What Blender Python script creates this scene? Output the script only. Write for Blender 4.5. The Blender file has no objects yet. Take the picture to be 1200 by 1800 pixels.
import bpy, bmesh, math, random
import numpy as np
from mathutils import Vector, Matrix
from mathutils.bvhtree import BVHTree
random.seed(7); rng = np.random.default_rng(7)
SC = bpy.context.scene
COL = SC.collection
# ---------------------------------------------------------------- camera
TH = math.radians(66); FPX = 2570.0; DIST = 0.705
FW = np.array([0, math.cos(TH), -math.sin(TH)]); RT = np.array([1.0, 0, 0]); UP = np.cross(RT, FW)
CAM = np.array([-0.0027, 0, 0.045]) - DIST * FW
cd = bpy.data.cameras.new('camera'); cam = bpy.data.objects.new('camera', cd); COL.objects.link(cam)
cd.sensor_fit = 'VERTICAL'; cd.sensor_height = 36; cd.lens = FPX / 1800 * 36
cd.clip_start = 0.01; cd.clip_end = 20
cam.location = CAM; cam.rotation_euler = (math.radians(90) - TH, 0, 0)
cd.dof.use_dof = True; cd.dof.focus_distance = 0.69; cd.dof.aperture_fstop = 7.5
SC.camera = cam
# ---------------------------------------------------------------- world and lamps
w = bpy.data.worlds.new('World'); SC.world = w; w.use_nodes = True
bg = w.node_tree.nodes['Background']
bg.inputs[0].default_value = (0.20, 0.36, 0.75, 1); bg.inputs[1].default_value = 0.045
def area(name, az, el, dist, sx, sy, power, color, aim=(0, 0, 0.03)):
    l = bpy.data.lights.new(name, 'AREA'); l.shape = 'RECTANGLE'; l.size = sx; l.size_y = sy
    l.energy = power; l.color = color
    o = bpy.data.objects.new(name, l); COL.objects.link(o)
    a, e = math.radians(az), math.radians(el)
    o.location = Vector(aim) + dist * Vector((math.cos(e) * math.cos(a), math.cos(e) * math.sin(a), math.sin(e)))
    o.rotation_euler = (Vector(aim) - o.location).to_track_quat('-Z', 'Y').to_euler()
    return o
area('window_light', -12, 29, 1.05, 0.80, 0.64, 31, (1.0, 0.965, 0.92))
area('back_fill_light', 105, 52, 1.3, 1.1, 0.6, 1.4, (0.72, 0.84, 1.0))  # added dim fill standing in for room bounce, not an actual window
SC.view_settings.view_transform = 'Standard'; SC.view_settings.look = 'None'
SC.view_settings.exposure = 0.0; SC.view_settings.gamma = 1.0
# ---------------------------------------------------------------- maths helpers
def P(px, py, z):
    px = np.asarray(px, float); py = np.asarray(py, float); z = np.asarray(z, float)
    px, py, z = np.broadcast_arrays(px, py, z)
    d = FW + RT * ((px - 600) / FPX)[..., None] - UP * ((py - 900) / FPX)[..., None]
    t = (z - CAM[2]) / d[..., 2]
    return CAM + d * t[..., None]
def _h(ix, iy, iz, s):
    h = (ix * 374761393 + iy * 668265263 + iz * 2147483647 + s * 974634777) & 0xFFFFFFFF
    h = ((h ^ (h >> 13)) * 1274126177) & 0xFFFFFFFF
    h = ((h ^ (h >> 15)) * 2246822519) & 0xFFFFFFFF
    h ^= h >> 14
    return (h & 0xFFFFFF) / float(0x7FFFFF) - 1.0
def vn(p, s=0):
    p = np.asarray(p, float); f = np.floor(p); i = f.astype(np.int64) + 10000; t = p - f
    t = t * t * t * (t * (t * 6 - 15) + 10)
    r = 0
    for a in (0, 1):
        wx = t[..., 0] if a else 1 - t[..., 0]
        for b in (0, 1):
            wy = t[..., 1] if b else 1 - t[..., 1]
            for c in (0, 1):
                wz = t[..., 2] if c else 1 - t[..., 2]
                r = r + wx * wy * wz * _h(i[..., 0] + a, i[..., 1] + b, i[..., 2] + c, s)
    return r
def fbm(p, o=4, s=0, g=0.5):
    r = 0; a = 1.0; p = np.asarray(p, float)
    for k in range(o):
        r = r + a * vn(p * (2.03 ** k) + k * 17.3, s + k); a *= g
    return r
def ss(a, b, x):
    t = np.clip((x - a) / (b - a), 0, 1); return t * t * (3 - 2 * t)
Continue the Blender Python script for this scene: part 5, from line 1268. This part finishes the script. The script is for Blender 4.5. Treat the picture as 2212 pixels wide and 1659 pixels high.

Description of the task:
Retype all the records, matching them exactly.

Problem solution:
What Blender Python script creates this scene? Output the script only. Write for Blender 4.5. The Blender file has no objects yet. Take the picture to be 1200 by 1800 pixels.
import bpy, bmesh, math, random
import numpy as np
from mathutils import Vector, Matrix
from mathutils.bvhtree import BVHTree
random.seed(7); rng = np.random.default_rng(7)
SC = bpy.context.scene
COL = SC.collection
# ---------------------------------------------------------------- camera
TH = math.radians(66); FPX = 2570.0; DIST = 0.705
FW = np.array([0, math.cos(TH), -math.sin(TH)]); RT = np.array([1.0, 0, 0]); UP = np.cross(RT, FW)
CAM = np.array([-0.0027, 0, 0.045]) - DIST * FW
cd = bpy.data.cameras.new('camera'); cam = bpy.data.objects.new('camera', cd); COL.objects.link(cam)
cd.sensor_fit = 'VERTICAL'; cd.sensor_height = 36; cd.lens = FPX / 1800 * 36
cd.clip_start = 0.01; cd.clip_end = 20
cam.location = CAM; cam.rotation_euler = (math.radians(90) - TH, 0, 0)
cd.dof.use_dof = True; cd.dof.focus_distance = 0.69; cd.dof.aperture_fstop = 7.5
SC.camera = cam
# ---------------------------------------------------------------- world and lamps
w = bpy.data.worlds.new('World'); SC.world = w; w.use_nodes = True
bg = w.node_tree.nodes['Background']
bg.inputs[0].default_value = (0.20, 0.36, 0.75, 1); bg.inputs[1].default_value = 0.045
def area(name, az, el, dist, sx, sy, power, color, aim=(0, 0, 0.03)):
    l = bpy.data.lights.new(name, 'AREA'); l.shape = 'RECTANGLE'; l.size = sx; l.size_y = sy
    l.energy = power; l.color = color
    o = bpy.data.objects.new(name, l); COL.objects.link(o)
    a, e = math.radians(az), math.radians(el)
    o.location = Vector(aim) + dist * Vector((math.cos(e) * math.cos(a), math.cos(e) * math.sin(a), math.sin(e)))
    o.rotation_euler = (Vector(aim) - o.location).to_track_quat('-Z', 'Y').to_euler()
    return o
area('window_light', -12, 29, 1.05, 0.80, 0.64, 31, (1.0, 0.965, 0.92))
area('back_fill_light', 105, 52, 1.3, 1.1, 0.6, 1.4, (0.72, 0.84, 1.0))  # added dim fill standing in for room bounce, not an actual window
SC.view_settings.view_transform = 'Standard'; SC.view_settings.look = 'None'
SC.view_settings.exposure = 0.0; SC.view_settings.gamma = 1.0
# ---------------------------------------------------------------- maths helpers
def P(px, py, z):
    px = np.asarray(px, float); py = np.asarray(py, float); z = np.asarray(z, float)
    px, py, z = np.broadcast_arrays(px, py, z)
    d = FW + RT * ((px - 600) / FPX)[..., None] - UP * ((py - 900) / FPX)[..., None]
    t = (z - CAM[2]) / d[..., 2]
    return CAM + d * t[..., None]
def _h(ix, iy, iz, s):
    h = (ix * 374761393 + iy * 668265263 + iz * 2147483647 + s * 974634777) & 0xFFFFFFFF
    h = ((h ^ (h >> 13)) * 1274126177) & 0xFFFFFFFF
    h = ((h ^ (h >> 15)) * 2246822519) & 0xFFFFFFFF
    h ^= h >> 14
    return (h & 0xFFFFFF) / float(0x7FFFFF) - 1.0
def vn(p, s=0):
    p = np.asarray(p, float); f = np.floor(p); i = f.astype(np.int64) + 10000; t = p - f
    t = t * t * t * (t * (t * 6 - 15) + 10)
    r = 0
    for a in (0, 1):
        wx = t[..., 0] if a else 1 - t[..., 0]
        for b in (0, 1):
            wy = t[..., 1] if b else 1 - t[..., 1]
            for c in (0, 1):
                wz = t[..., 2] if c else 1 - t[..., 2]
                r = r + wx * wy * wz * _h(i[..., 0] + a, i[..., 1] + b, i[..., 2] + c, s)
    return r
def fbm(p, o=4, s=0, g=0.5):
    r = 0; a = 1.0; p = np.asarray(p, float)
    for k in range(o):
        r = r + a * vn(p * (2.03 ** k) + k * 17.3, s + k); a *= g
    return r
def ss(a, b, x):
    t = np.clip((x - a) / (b - a), 0, 1); return t * t * (3 - 2 * t)
Continue the Blender Python script for this scene: part 5, from line 1268. This part finishes the script. The script is for Blender 4.5. Treat the picture as 2212 pixels wide and 1659 pixels high.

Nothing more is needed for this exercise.